The authors of this thoroughly researched study describe how Shaker furniture was instilled with vitality and originality, without disrupting the agreed-upon proprieties, by the fact that no one could be born a Shaker. Celibacy was the rule. Many of the furnituremakers had been apprentices with outside cabinetmakers before joining the church, and often introduced their own ideas. But orphaned children were cared for by the Shakers, and some of these, after choosing to join the community, became furnituremakers, so there was in some cases a handing-down of specific Shaker practices.
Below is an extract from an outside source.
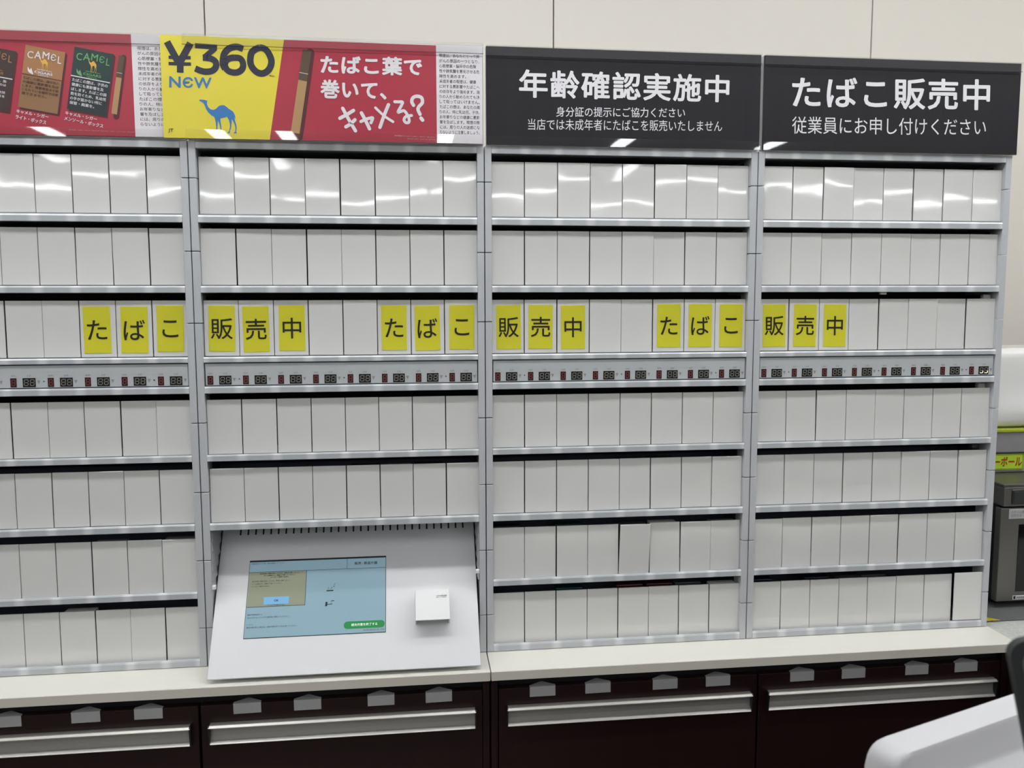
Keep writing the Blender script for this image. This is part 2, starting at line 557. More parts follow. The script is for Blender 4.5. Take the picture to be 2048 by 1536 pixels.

In addition, because of some specific needs of the Shaker communities, such as exceptionally large storage cupboards for ``families'' that could be 100 strong, or large dining tables, and various kinds of furniture for certain occupations like clothesmaking, the furnituremakers were called upon to adapt ``worldly'' models to such uses. By and large, it seems that the Shaker furnituremakers really perceived virtue in the necessity of simple, unembellished design. It made them extraordinarily controlled in the only kinds of ``pattern'' or ``decoration'' available to them.

Benjamin Smith's back-to-back sewing desks of 1861 (made for the community at Canterbury, N.H.) are exquisite in their self-discipline, but for a number of noteworthy reasons allow for warm qualities of color, surface, and an almost playful relationship of verticals, horizontals, divisions, and intervals. Such a piece deserves the lengthy discussion given to it in this book. Part of this reads: ``Benjamin Smith's desks contain such features as a small cupboard in the gallery; a shallow drawer at the top, perhaps to hold patterns .... [V]isual tension and excitement is created by the rectangular lines of a case balanced atop very slender, delicately turned legs; [by] the straightforward, direct form covered with a surface of dramatically figures woods; and [by] the syncopated drawer arrangement of the case front.''

Earlier in the book, the authors also refer to the contrast in this marvelous piece between the vertical panels on its sides with the horizontal drawers on its front. There is also something profoundly satisfactory about the placing and sizes of the simple round wooden knobs, which set up their own quiet rhythms.

Yet none of this finesse is excessive. If it is delightful, it is so with serious dignity. More than anything, it is the sense of proportion that predominates in this design. It is far from cold or grim. But it insists on rightness. It is principled furniture. Furniture with morals. It is as if the Shakers, who originated from English stock, had kept alive a folk memory of the Neo-Classicism of 18th-century English furniture. But this refined model had by then long been subjected to the rigorous demands of a pioneering religious conviction bent on a special kind of communal integrity. Theirs was furniture consciously and conscientiously dedicated to the service of God.